German writer Jan Costin Wagner's novel Das Schwiegen was made into a movie in 2010 (The Silence, German); recently a trailer for the movie popped up, so evidently it's now in release in the States. Made curious by the film, a dark mystery about a missing girl, I sought out Wagner's work at the library and found Icemoon.
This is one of those mystery novels that makes me think I could write mystery novels . . . as long as there's no mystery. Very little actual detective work is done by the Finnish police detective who connects two murders; in fact, he works largely by hunch, often drifting from his work due to his despondency over the death of his young wife. Readers know who the killer is from the outset. There's some mystery as to his motives, but that's not a puzzle that leads to him being caught. If you're looking, then, for a novel of detection, don't look here. This did frustrate me initially, but then I chose to judge the book for what it aimed to be rather than what I'd expected.

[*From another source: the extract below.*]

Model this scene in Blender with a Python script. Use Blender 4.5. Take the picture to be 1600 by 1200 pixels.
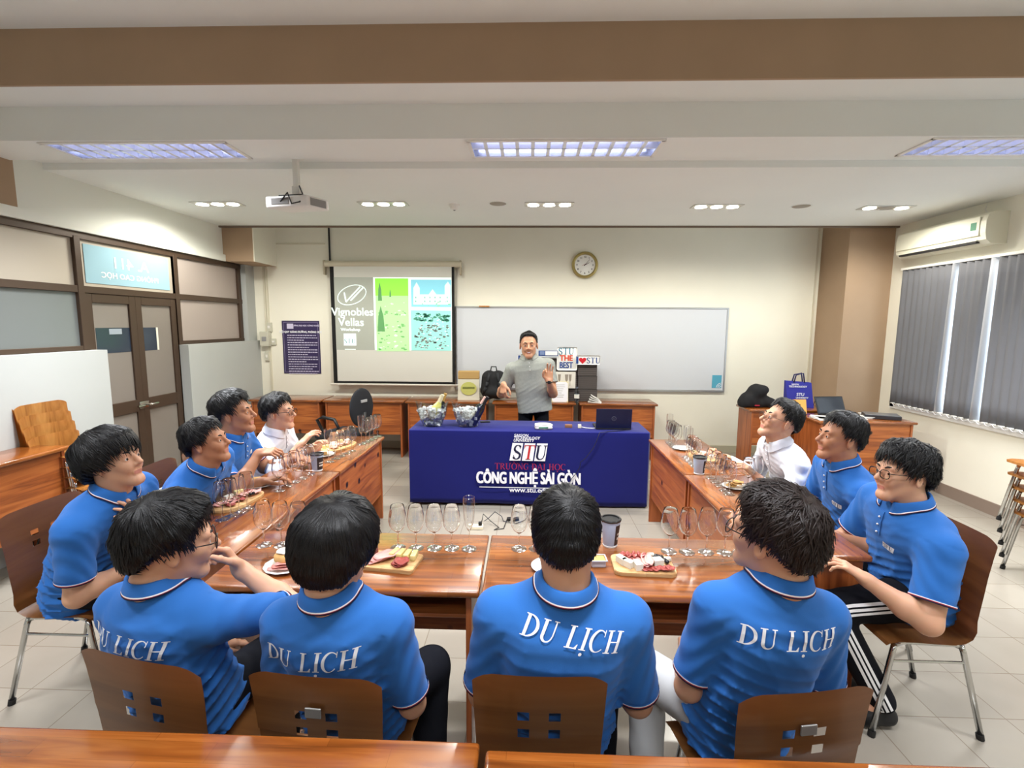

The true mystery in this novel is death. Detective Kimmo Joentaa is with his wife when she dies, and he obsesses over both her memory and her last moments. He gets close to death, but can't truly enter the experience. This motif connects him to the killer as well as to other characters. Death is unfathomable and irreversible, and so it frustrates both the intellect and the intentions of every character—even the murderer.
There's much about the novel that reminds me of Swedish writer John Ajvide Lindqvist's vampire novel, Let the Right One In. It's the same cold landscape (though here the daylight is long, as it's summer), the same separation of narrative that tends to isolate the characters, the same tendency to create character and plot threads that feel (and perhaps are) digressive, and even, at one point, the same concrete apartment building, backed by trees and facing a playground.
The book flies by: The language is spare, the syntax straightforward, the details compressed. Also, it's not as long as it appears, relying on one-sentence paragraphs (a standard suspense-story form) to keep the tale artificially clicking along.
The book is involving, and its characters linger. The mysteries at the heart of it, though, remained unsolved.